Quoting a comment:
I'm just saying that people shouldn't be awarded for doing something wrong.
Firstly, the badges do award people doing good things. Secondly, it is pointless to hope that no one will succeed in gaming the system.
On the first point, I will make an anecdote out of my own posts. I have recently got Disciplined in the following manner: I posted a quick answer before thinking of looking for a duplicate. After finding the duplicate, I closed the question against it and deleted my redundant answer, which by then had +4 score. As for Peer Pressure, I don't have it, but I came close once, when I wrote an answer while doing something else. That resulted in a decent explanation accompanied by untested broken code. It got two downvotes before I got rid of it; I'm quite sure it would have gotten a lot more in a higher traffic tag. In both cases I did the right thing, and in the end everyone was happy.

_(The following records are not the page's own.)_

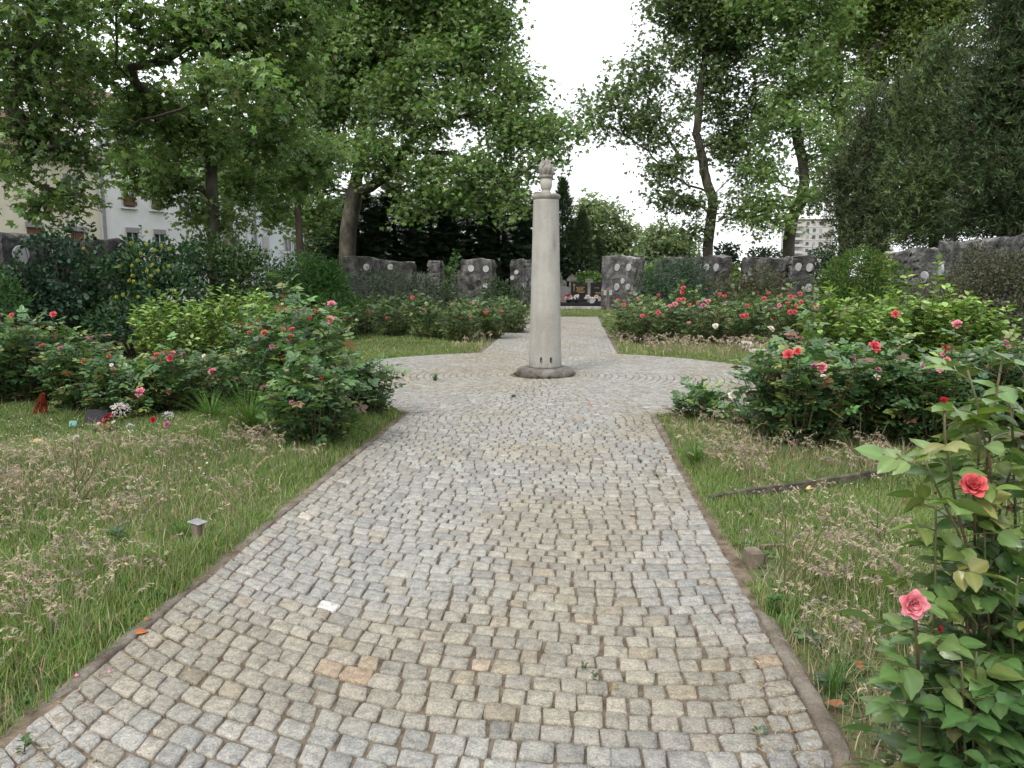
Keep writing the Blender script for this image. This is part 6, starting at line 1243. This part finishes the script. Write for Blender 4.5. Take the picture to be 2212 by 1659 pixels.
# ------------------------------------------------------------------ apartment tower far right
Yt = 330.; s = Yt / F; zt = atY(1715, 476, Yt)[2]; fl = 13.7 * s; x0, x1, x2 = atY(1712, 520, Yt)[0], atY(1737, 520, Yt)[0], atY(1800, 520, Yt)[0]
M_twr = solid('tower_render', [(.33, .32, .30), (.38, .37, .345)], .3, .9, 0)
root = thing('apartment_tower', 'pale high rise apartment tower far away between the right hand trees', 'building', ((x0 + x2) / 2, Yt, 0)); b = MB(); b.box([(x0 + x2) / 2, Yt + 9, zt / 2], (x2 - x0, 18, zt)); b.build('wall', M_twr, root)
b = MB(); b.box([(x0 + x2) / 2, Yt + 9, zt + .25], (x2 - x0 + .8, 18.8, .5)); b.build('roof', M_tile, root)
for k in range(8):
    z = zt - fl * (k + 1) + .3
    if z < 2: break
    b = MB(); b.box([(x0 + x2) / 2, Yt - .1, z - .15], (x2 - x0, .22, .22)); b.build('floor_band', M_frame, root)
    for (u0, u1) in ((1718, 1728), (1741, 1748), (1755, 1762), (1769, 1776)):
        a0, a1 = atY(u0, 500, Yt)[0], atY(u1, 500, Yt)[0]; b = MB(); b.box([(a0 + a1) / 2, Yt - .05, z + 1.15], (a1 - a0 + .3, .16, 1.7)); f = b.build('window', M_frame, root); b = MB(); b.box([(a0 + a1) / 2, Yt - .10, z + 1.15], (a1 - a0, .16, 1.4)); b.build('pane', M_glass if (k + u0) % 3 else M_grey2, f)
    b = MB(); a0, a1 = atY(1714, 500, Yt)[0], atY(1733, 500, Yt)[0]; b.box([(a0 + a1) / 2, Yt - .8, z + .35], (a1 - a0, 1.3, 1.0)); b.build('balcony', M_twr, root)
# ------------------------------------------------------------------ light, sky, camera
w = bpy.data.worlds.new('World'); bpy.context.scene.world = w; w.use_nodes = True; nt = w.node_tree; bg = nt.nodes['Background']
SUN_EL, SUN_AZ = math.radians(50), math.radians(205)   # azimuth clockwise from +Y: behind the camera, to the left
sky = nd(nt, 'ShaderNodeTexSky', sky_type='NISHITA', sun_disc=False, sun_elevation=SUN_EL, sun_rotation=SUN_AZ, air_density=1.5, dust_density=4.0)
mx = nd(nt, 'ShaderNodeMixRGB'); mx.inputs[0].default_value = .80; mx.inputs[2].default_value = (10.3, 10.5, 10.9, 1)
nt.links.new(sky.outputs[0], mx.inputs[1]); nt.links.new(mx.outputs[0], bg.inputs[0]); bg.inputs[1].default_value = .10
ld = bpy.data.lights.new('sun', 'SUN'); ld.energy = 1.5; ld.angle = math.radians(14); ld.color = (1, .96, .90); lo = bpy.data.objects.new('sun', ld); C.objects.link(lo)
dv = Vector((math.sin(SUN_AZ) * math.cos(SUN_EL), math.cos(SUN_AZ) * math.cos(SUN_EL), math.sin(SUN_EL))); lo.rotation_euler = dv.to_track_quat('Z', 'Y').to_euler()
cd = bpy.data.cameras.new('camera'); cd.sensor_width = 36; cd.lens = 36 * F / 2212; cd.clip_end = 4000; cd.clip_start = .05
co = bpy.data.objects.new('camera', cd); C.objects.link(co); co.location = (0, 0, H); co.rotation_euler = (PI / 2 - TH, 0, PSI)
sc = bpy.context.scene; sc.camera = co
sc.view_settings.view_transform = 'Standard'; sc.view_settings.look = 'None'; sc.view_settings.exposure = 0.95; sc.view_settings.gamma = 1; sc.view_settings.use_curve_mapping = False
sc.render.engine = 'CYCLES'; cy = sc.cycles; cy.use_denoising = True; cy.max_bounces = 6; cy.diffuse_bounces = 4; cy.transmission_bounces = 4; cy.glossy_bounces = 2; cy.use_adaptive_sampling = True; cy.adaptive_threshold = .02
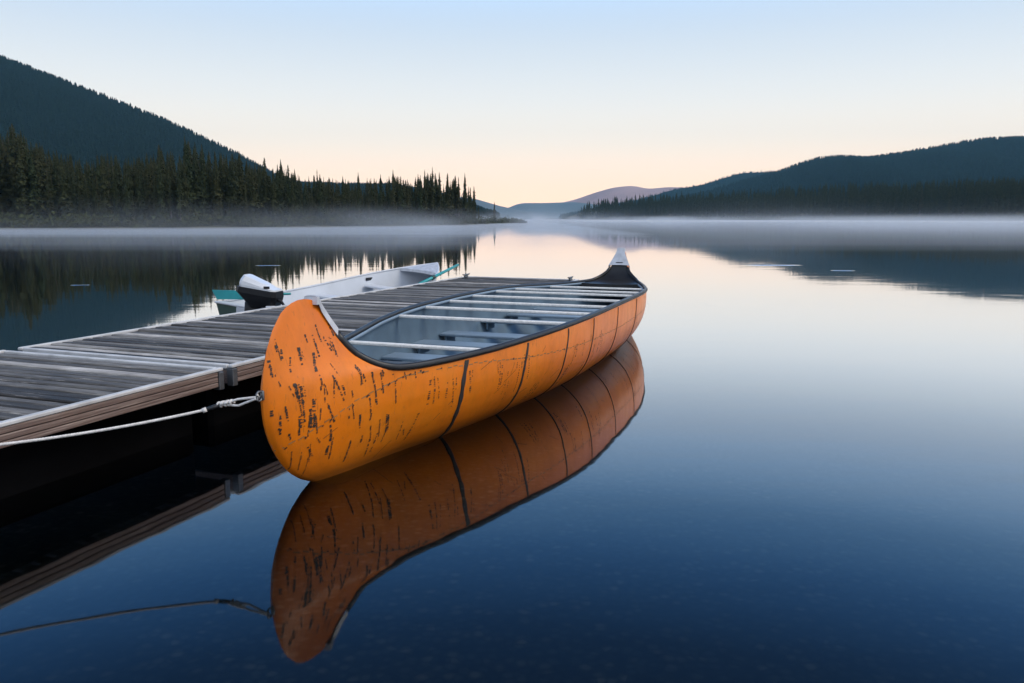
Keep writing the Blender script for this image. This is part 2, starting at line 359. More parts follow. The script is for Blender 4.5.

On the second point, one could argue that many other badges can also be won through questionable means. My favourite example is Archaeologist. "Edit 100 posts that were inactive for 6 months." Improving a large number of long-neglected posts -- sounds great, right? Well, it's not so great if the edits consist of adding code formatting as emphasis to a hundred posts. In fact, someone has already made this very complaint about Archaeologist. The complaint isn't persuasive, though. If we have gamified incentives, it is unavoidable that at least some people will game the system. In the case of badges, that is a cost of using them to promote good behaviour -- and I have no reason to believe the actual cost is unreasonable in the cases of Peer Pressure, Disciplined or, for that matter, Archaeologist.